When using this configuration, the Terraform manifests are validated for each branch created and will only be planned and applied after approval when pushed to the main branch.

Gitlab CI pipeline

Gitlab CI pipeline

Service Account Impersonation

As the runner uses its own service account, we need to find a way to make sure it will impersonate the Terraform service account when creating or modifying our cloud infrastructure resources.
The Terraform Google provider has the option to impersonate such a service account. By setting the impersonate_service_account attribute in the provider configuration, all Google API calls are executed on behalf of our Terraform service account.

The following HCL snippet has to be available in each repository.

locals {
  tf_sa = var.terraform_service_account
}

provider "google" {
  impersonate_service_account = local.tf_sa
}

provider "google-beta" {
  impersonate_service_account = local.tf_sa
}

Going further

The Cloud Foundation Toolkit provides a series of reference templates for Terraform and can be used off-the-shelf to build a repeatable enterprise-ready foundation in Google Cloud quickly. It includes 45 Terraform modules, and besides those also two end-to-end examples are available. One of them is an Example Foundation holding several steps, starting with bootstrapping a seed and a CICD project.

While the Example Foundation leverages Cloud Build or Jenkins as the CI/CD tool, in this post, we took a different automation tool, Gitlab CI, while keeping all the recommended Google Cloud best practices.

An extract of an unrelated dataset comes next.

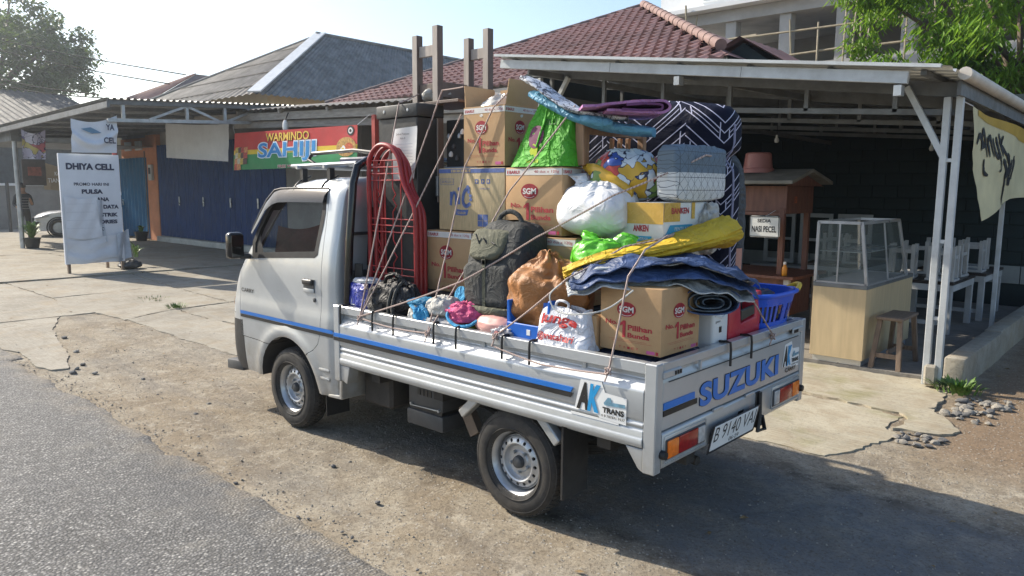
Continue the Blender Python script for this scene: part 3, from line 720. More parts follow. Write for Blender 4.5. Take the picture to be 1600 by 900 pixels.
# plain canvas hung left of it
mb, f_, n_ = sag_sheet(((18.75, -5.05, 3.42), (15.3, -5.05, 3.22), (15.4, -5.05, 2.35), (18.85, -5.05, 2.52)), 30, 14, .035, '', '', None, '', seed=5, sag=.03)
tag(mb.build('canvas_sheet', CLOTHW, smooth=60), 'plain greyish-white canvas sheet hanging beside the noodle banner', 'banner')

# ------------------------------------------------------------------ phone-shop canopy
cp = thing('shop_canopy', 'dark steel canopy of the phone shop at the left end of the row', 'canopy', (20, -4, 0))
zc = lambda x, y: 3.46 - (x-14.4)*.018 + (-2.1-y)*.05
for i in range(6):
    y0, y1 = -2.05-i*.78, -2.05-(i+1)*.78
    mb = MB(); wave_sheet(mb, (14.35, y0, zc(14.35, y0)), (27, y0, zc(27, y0)), (14.35, y1, zc(14.35, y1)), (27, y1, zc(27, y1)), 6, .03, (0, 0, 1), 2, True); mb.build('canopy_sheet', ZINCU, cp, 20)
MB().bar((14.4, -2.1, zc(14.4, -2.1)-.10), (27, -2.1, zc(27, -2.1)-.10), .06, .12).build('front_beam', STEELD, cp)
MB().bar((14.45, -2.1, zc(14.4, -2.1)-.05), (14.45, -6.4, zc(14.4, -6.4)-.05), .05, .09).build('side_beam', STEELD, cp)
MB().bar((14.5, -2.1, zc(14.4, -2.1)-.40), (14.5, -6.4, zc(14.4, -6.4)-.40), .05, .07).build('lower_chord', STEEL, cp)
for y0, y1 in ((-2.9, -3.7), (-4.4, -3.7), (-4.6, -5.4)): MB().bar((14.48, y0, zc(14.4, y0)-.38), (14.48, y1, zc(14.4, y1)-.08), .04, .05).build('web_brace', STEEL, cp)
for y in (-2.4, -3.7, -4.55, -5.4): MB().box(14.46, 14.52, y-.03, y+.03, zc(14.4, y)-.38, zc(14.4, y)-.06).build('web_strut', STEEL, cp)
for x in (15.6, 17.2, 18.8, 20.4, 22, 23.6, 25.2): MB().bar((x, -2.1, zc(x, -2.1)-.07), (x, -6.5, zc(x, -6.5)-.07), .05, .08).build('rafter', STEELD, cp)
MB().box(23.2, 27.5, -6.5, -2.4, 3.0, 3.02).build('ceiling_board', STEELD, cp)
MB().tube([(16.6, -2.95, 0.03), (16.6, -2.95, 2.6)], .055, 10).build('post', REDP, cp)
MB().tube([(16.6, -2.95, 2.6), (16.6, -2.95, 3.4)], .05, 10).build('post_head', STEELD, cp)
MB().tube([(22.17, -2.41, 0.02), (22.17, -2.41, 3.3)], .06, 10).build('post', STEEL, cp)
MB().box(22.0, 27, -2.5, -2.3, 2.95, 3.3).build('valance', STEELD, cp)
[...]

Now that the base of our foundation is bootstrapped, we could leverage Gitlab CI to build the rest of our Google Cloud organisation. Whether you continue with the other steps in the example or build a completely different setup, everything is in place to apply Terraform code automatically. The Gitlab Runner and required CI variables are configured at the Gitlab Group, meaning every repository within the group can use the runner.